## Stated task
Write out all the material exactly. Leave nothing out.

►

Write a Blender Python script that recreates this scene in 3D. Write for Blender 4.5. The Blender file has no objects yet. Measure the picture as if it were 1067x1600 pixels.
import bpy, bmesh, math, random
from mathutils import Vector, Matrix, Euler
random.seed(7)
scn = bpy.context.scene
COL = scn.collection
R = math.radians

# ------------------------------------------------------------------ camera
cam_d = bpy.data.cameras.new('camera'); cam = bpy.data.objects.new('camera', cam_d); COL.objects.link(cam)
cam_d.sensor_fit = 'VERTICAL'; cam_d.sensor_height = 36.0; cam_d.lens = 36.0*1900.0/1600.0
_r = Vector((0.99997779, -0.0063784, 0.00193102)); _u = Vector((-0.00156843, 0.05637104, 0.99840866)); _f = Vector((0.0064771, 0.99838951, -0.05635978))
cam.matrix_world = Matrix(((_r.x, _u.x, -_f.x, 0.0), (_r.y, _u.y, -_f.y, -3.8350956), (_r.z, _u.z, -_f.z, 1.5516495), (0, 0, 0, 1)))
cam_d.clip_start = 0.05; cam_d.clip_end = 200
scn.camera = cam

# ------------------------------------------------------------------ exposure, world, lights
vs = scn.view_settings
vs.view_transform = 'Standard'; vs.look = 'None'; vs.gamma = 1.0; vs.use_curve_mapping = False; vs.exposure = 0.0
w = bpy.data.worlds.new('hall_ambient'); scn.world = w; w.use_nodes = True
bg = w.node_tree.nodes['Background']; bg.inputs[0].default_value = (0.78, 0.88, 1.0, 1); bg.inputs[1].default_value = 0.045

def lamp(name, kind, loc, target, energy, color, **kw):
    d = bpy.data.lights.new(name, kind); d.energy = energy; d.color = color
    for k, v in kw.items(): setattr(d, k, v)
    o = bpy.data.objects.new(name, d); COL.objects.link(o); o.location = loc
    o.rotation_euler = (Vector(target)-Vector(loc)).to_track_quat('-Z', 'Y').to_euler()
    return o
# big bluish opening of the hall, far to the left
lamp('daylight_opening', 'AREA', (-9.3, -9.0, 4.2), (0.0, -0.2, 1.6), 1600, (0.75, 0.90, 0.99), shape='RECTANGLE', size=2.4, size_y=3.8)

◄

## Result below
Write a Blender Python script that recreates this scene in 3D. Write for Blender 4.5. The Blender file has no objects yet. Measure the picture as if it were 1067x1600 pixels.
import bpy, bmesh, math, random
from mathutils import Vector, Matrix, Euler
random.seed(7)
scn = bpy.context.scene
COL = scn.collection
R = math.radians

# ------------------------------------------------------------------ camera
cam_d = bpy.data.cameras.new('camera'); cam = bpy.data.objects.new('camera', cam_d); COL.objects.link(cam)
cam_d.sensor_fit = 'VERTICAL'; cam_d.sensor_height = 36.0; cam_d.lens = 36.0*1900.0/1600.0
_r = Vector((0.99997779, -0.0063784, 0.00193102)); _u = Vector((-0.00156843, 0.05637104, 0.99840866)); _f = Vector((0.0064771, 0.99838951, -0.05635978))
cam.matrix_world = Matrix(((_r.x, _u.x, -_f.x, 0.0), (_r.y, _u.y, -_f.y, -3.8350956), (_r.z, _u.z, -_f.z, 1.5516495), (0, 0, 0, 1)))
cam_d.clip_start = 0.05; cam_d.clip_end = 200
scn.camera = cam

# ------------------------------------------------------------------ exposure, world, lights
vs = scn.view_settings
vs.view_transform = 'Standard'; vs.look = 'None'; vs.gamma = 1.0; vs.use_curve_mapping = False; vs.exposure = 0.0
w = bpy.data.worlds.new('hall_ambient'); scn.world = w; w.use_nodes = True
bg = w.node_tree.nodes['Background']; bg.inputs[0].default_value = (0.78, 0.88, 1.0, 1); bg.inputs[1].default_value = 0.045

def lamp(name, kind, loc, target, energy, color, **kw):
    d = bpy.data.lights.new(name, kind); d.energy = energy; d.color = color
    for k, v in kw.items(): setattr(d, k, v)
    o = bpy.data.objects.new(name, d); COL.objects.link(o); o.location = loc
    o.rotation_euler = (Vector(target)-Vector(loc)).to_track_quat('-Z', 'Y').to_euler()
    return o
# big bluish opening of the hall, far to the left
lamp('daylight_opening', 'AREA', (-9.3, -9.0, 4.2), (0.0, -0.2, 1.6), 1600, (0.75, 0.90, 0.99), shape='RECTANGLE', size=2.4, size_y=3.8)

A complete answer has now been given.